Job: Copy the data precisely, character for character, and leave out every picture.

Recorded information:
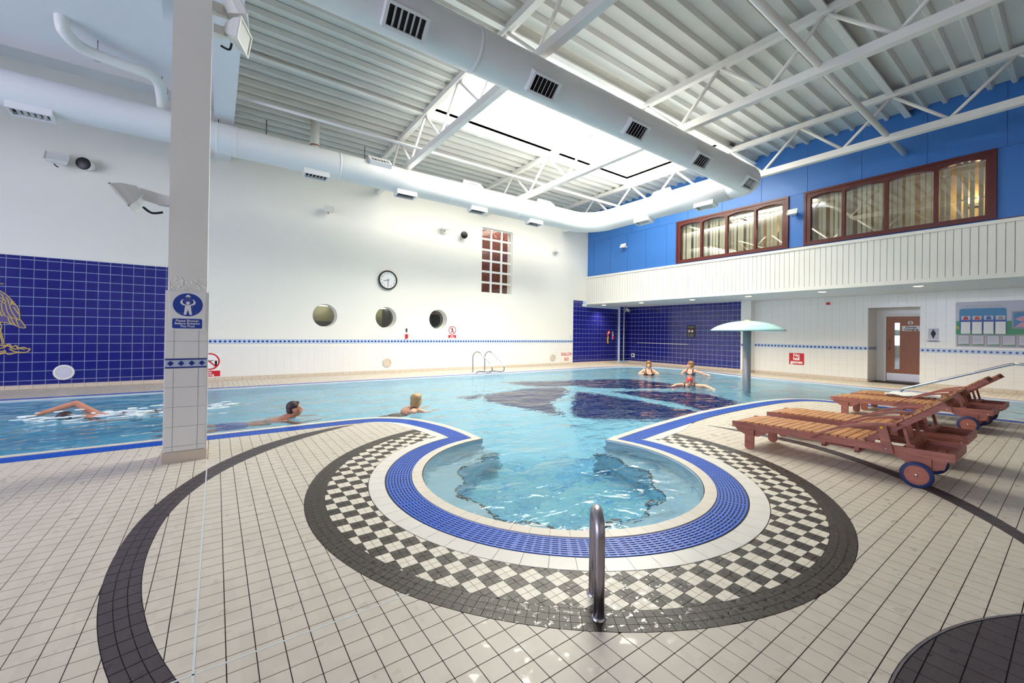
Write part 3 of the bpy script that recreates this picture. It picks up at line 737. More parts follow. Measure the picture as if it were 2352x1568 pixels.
# diamond borders
def border(fn, parent, u0, u1, z0, z1, pitch, step=1):
    g = G(); g.poly([rect(u0, u1, z0, z1)], fn, -.006, 0, False); g.obj('border_strip', 'dia_light', parent)
    n = int((u1-u0)/pitch); zc, hh = (z0+z1)/2, (z1-z0)/2*.62
    sh = None
    for k in range(n):
        c = u0+(u1-u0)*(k+.5)/n; base = Vector(fn(c, zc, 0))
        if sh is None:
            g = G(); g.poly([[(c-pitch*.34, zc), (c, zc-hh), (c+pitch*.34, zc), (c, zc+hh)]], fn, -.010, 0, False); g.v = [tuple(Vector(v)-base) for v in g.v]; o = g.obj('border_diamond', 'dia_dark'); sh = o.data
        else: o = bpy.data.objects.new('border_diamond', sh); COL.objects.link(o)
        o.parent = parent; o.location = base
    g = G()
    for za, zb in ((z0-.004, z0+.008), (z1-.008, z1+.004)): g.poly([rect(u0, u1, za, zb)], fn, -.008, 0, False)
    g.obj('border_line', 'dia_dark' if step == 2 else 'dia_light', parent)
border(PL(YLw-.001), wall_left, -.6, 12.915, .975, 1.085, .107)
border(RWf, wall_right, -1.2, NI[0], .985, 1.095, .107); border(RWf, wall_right, NI[1], 7.24, .985, 1.095, .107)
border(PR(16.3), pil, 7.24, 7.6, .985, 1.095, .107)
# skirtings
def skirting(name, fn, u0, u1, step=.2):
    k = u0; g = G(); g.poly([rect(u0, u1, 0, .088)], fn, -.010, 0, False); b = struct(g, name, 'grt')
    wq = WallPieces(fn, b)
    while k < u1-.01: wq.put(k, min(k+step, u1), .0, .092); k += step
    wq.build('skirting_tile', 'skirt', -.014, 0, .004)
skirting('baseboard_left', PL(YLw), -5, 15.95); skirting('baseboard_right', PR(XR), 7.62, 13.05); skirting('baseboard_near', PR(XR), -1.2, NI[0]); skirting('baseboard_door', PR(XR), NI[1], 7.22)
# ---- niche lining and door
g = G(); g.box(17.53, 17.55, NI[0], NI[1], 2.1, NI[3]); g.box(17.53, 17.55, 3.72, NI[1], 0, 2.1)
g.obj('niche_back', 'whitetile', wall_right)
g = G(); g.box(XR+.0, 17.55, NI[1]-.006, NI[1]+.002, 0, NI[3]); g.box(XR, 17.55, NI[0]-.002, NI[0]+.006, 0, NI[3]); g.box(XR, 17.55, NI[0], NI[1], NI[3]-.006, NI[3]+.002); g.obj('niche_lining', 'whitetile', wall_right)
border(PL(NI[1]-.006), wall_right, XR+.02, 17.5, .985, 1.095, .107)
door = empty('door_1', (17.5, 3.28, 0), None, None); door['kind'] = 'structure'
g = G(); g.poly([[(2.82, 0), (2.87, 0), (2.87, 2.05), (3.68, 2.05), (3.68, 0), (3.735, 0), (3.735, 2.11), (2.82, 2.11)]], PR(17.46), 0, .09); g.obj('door_frame', 'white', door)
g = G(); g.poly([rect(2.875, 3.675, .035, 2.045), rect(3.36, 3.49, .40, 1.86)[::-1]], PR(17.475), 0, .045); leaf = g.obj('door_leaf', 'oak', door)
g = G(); g.poly([rect(3.36, 3.49, .40, 1.86)], PR(17.49), 0, .008); g.obj('vision_pane', 'glass', door)
g = G(); g.box(17.475-.003, 17.475, 2.885, 3.665, .04, .27); g.obj('kick_plate', 'alu', door)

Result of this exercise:
Write part 3 of the bpy script that recreates this picture. It picks up at line 737. More parts follow. Measure the picture as if it were 2352x1568 pixels.
# diamond borders
def border(fn, parent, u0, u1, z0, z1, pitch, step=1):
    g = G(); g.poly([rect(u0, u1, z0, z1)], fn, -.006, 0, False); g.obj('border_strip', 'dia_light', parent)
    n = int((u1-u0)/pitch); zc, hh = (z0+z1)/2, (z1-z0)/2*.62
    sh = None
    for k in range(n):
        c = u0+(u1-u0)*(k+.5)/n; base = Vector(fn(c, zc, 0))
        if sh is None:
            g = G(); g.poly([[(c-pitch*.34, zc), (c, zc-hh), (c+pitch*.34, zc), (c, zc+hh)]], fn, -.010, 0, False); g.v = [tuple(Vector(v)-base) for v in g.v]; o = g.obj('border_diamond', 'dia_dark'); sh = o.data
        else: o = bpy.data.objects.new('border_diamond', sh); COL.objects.link(o)
        o.parent = parent; o.location = base
    g = G()
    for za, zb in ((z0-.004, z0+.008), (z1-.008, z1+.004)): g.poly([rect(u0, u1, za, zb)], fn, -.008, 0, False)
    g.obj('border_line', 'dia_dark' if step == 2 else 'dia_light', parent)
border(PL(YLw-.001), wall_left, -.6, 12.915, .975, 1.085, .107)
border(RWf, wall_right, -1.2, NI[0], .985, 1.095, .107); border(RWf, wall_right, NI[1], 7.24, .985, 1.095, .107)
border(PR(16.3), pil, 7.24, 7.6, .985, 1.095, .107)
# skirtings
def skirting(name, fn, u0, u1, step=.2):
    k = u0; g = G(); g.poly([rect(u0, u1, 0, .088)], fn, -.010, 0, False); b = struct(g, name, 'grt')
    wq = WallPieces(fn, b)
    while k < u1-.01: wq.put(k, min(k+step, u1), .0, .092); k += step
    wq.build('skirting_tile', 'skirt', -.014, 0, .004)
skirting('baseboard_left', PL(YLw), -5, 15.95); skirting('baseboard_right', PR(XR), 7.62, 13.05); skirting('baseboard_near', PR(XR), -1.2, NI[0]); skirting('baseboard_door', PR(XR), NI[1], 7.22)
# ---- niche lining and door
g = G(); g.box(17.53, 17.55, NI[0], NI[1], 2.1, NI[3]); g.box(17.53, 17.55, 3.72, NI[1], 0, 2.1)
g.obj('niche_back', 'whitetile', wall_right)
g = G(); g.box(XR+.0, 17.55, NI[1]-.006, NI[1]+.002, 0, NI[3]); g.box(XR, 17.55, NI[0]-.002, NI[0]+.006, 0, NI[3]); g.box(XR, 17.55, NI[0], NI[1], NI[3]-.006, NI[3]+.002); g.obj('niche_lining', 'whitetile', wall_right)
border(PL(NI[1]-.006), wall_right, XR+.02, 17.5, .985, 1.095, .107)
door = empty('door_1', (17.5, 3.28, 0), None, None); door['kind'] = 'structure'
g = G(); g.poly([[(2.82, 0), (2.87, 0), (2.87, 2.05), (3.68, 2.05), (3.68, 0), (3.735, 0), (3.735, 2.11), (2.82, 2.11)]], PR(17.46), 0, .09); g.obj('door_frame', 'white', door)
g = G(); g.poly([rect(2.875, 3.675, .035, 2.045), rect(3.36, 3.49, .40, 1.86)[::-1]], PR(17.475), 0, .045); leaf = g.obj('door_leaf', 'oak', door)
g = G(); g.poly([rect(3.36, 3.49, .40, 1.86)], PR(17.49), 0, .008); g.obj('vision_pane', 'glass', door)
g = G(); g.box(17.475-.003, 17.475, 2.885, 3.665, .04, .27); g.obj('kick_plate', 'alu', door)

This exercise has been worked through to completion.